Si prenda, ad esempio, la questione nucleare iraniana. Vi è una forte tendenza, nel dibattito globale su questo tema, a punta il dito contro Israele anziché sull’Iran. Questi detrattori preferiscono ignorare le enormi differenze tra Israele (orientato alla difesa, con una solida storia di oltre quarant’anni di assoluta moderazione e responsabilità in campo nucleare) e Iran (che manifestamente vìola suoi precisi impegni, mentendo su questo da decenni, e intanto provoca aggressivamente i suoi vicini e rifiuta esplicitamente il diritto di Israele ad esistere come stato sovrano), e  chiedono come mai venga affrontato l’Iran mentre – a loro dire – sarebbero Israele la “vera” minaccia regionale. Il modello applicato sul fronte nucleare iraniano è simile a quello che alimenta gli attacchi contro Israele sulla questione palestinese: Israele è necessariamente il colpevole e non seccateci con i fatti. Il che indica una posizione meramente anti-israeliana, anziché una sincera preoccupazione per il disarmo nucleare.

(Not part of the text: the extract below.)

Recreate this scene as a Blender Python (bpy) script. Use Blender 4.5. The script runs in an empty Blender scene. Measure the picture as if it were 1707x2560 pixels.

Coloro che in questi anni hanno scoperto che non è più politicamente scorretto disseminare luoghi comuni anti-israeliani, e spesso anti-ebraici, troveranno altri obiettivi su cui esercitare la loro scomposta retorica contro Israele. Lo status dei cittadini arabi in Israele, il ricorso di Israele alla forza militare quando la sua popolazione civile viene presa di mira da razzi palestinesi, la natura demilitarizzata del futuro stato palestinese e il suo limitato controllo su spazio aereo e confini: è tutto materiale già pronto allo scopo, e molto altro ne potranno aggiungere o escogitare. Inoltre, come ha dimostrato la guerra della scorsa estate tra Israele e Hamas, con il forte aumento degli incidenti antisemiti in Europa e negli Stati Uniti specificamente connessi all’operazione “Margine protettivo”, l’affermazione che l’anti-israelismo è totalmente avulso dall’antisemitismo non è più sostenibile.

Quindi, di fronte allo sforzo crescente di delegittimare Israele, non ci si può accontentare dell’illusione che una diversa politica israeliana rispetto ai palestinesi cancelli il problema. La retorica e l’ideologia che ispirano il dibattito sul processo di pace non scompariranno da un momento all’altro: il problema è molto più grande, la minaccia è reale e deve essere combattuta. Ciò che occorre è una strategia per affrontare la minaccia dell’”anti-israelismo” che spesso trova radici nell’antisemitismo (cioè nell’odio pregiudiziale verso gli ebrei in quanto tali). Questa strategia non deve mettere in campo l’antisemitismo come spiegazione di ogni critica, né deve addurre l’antisemitismo come un motivo per evitare di lavorare a un accordo di pace (“ci odiano comunque”). D’altra parte, deve prendere abbastanza sul serio l’antisemitismo in quanto elemento formativo all’interno dell’anti-israelismo, da non farsi illusioni circa l’idea che un accordo di pace con i palestinesi possa risolvere il problema.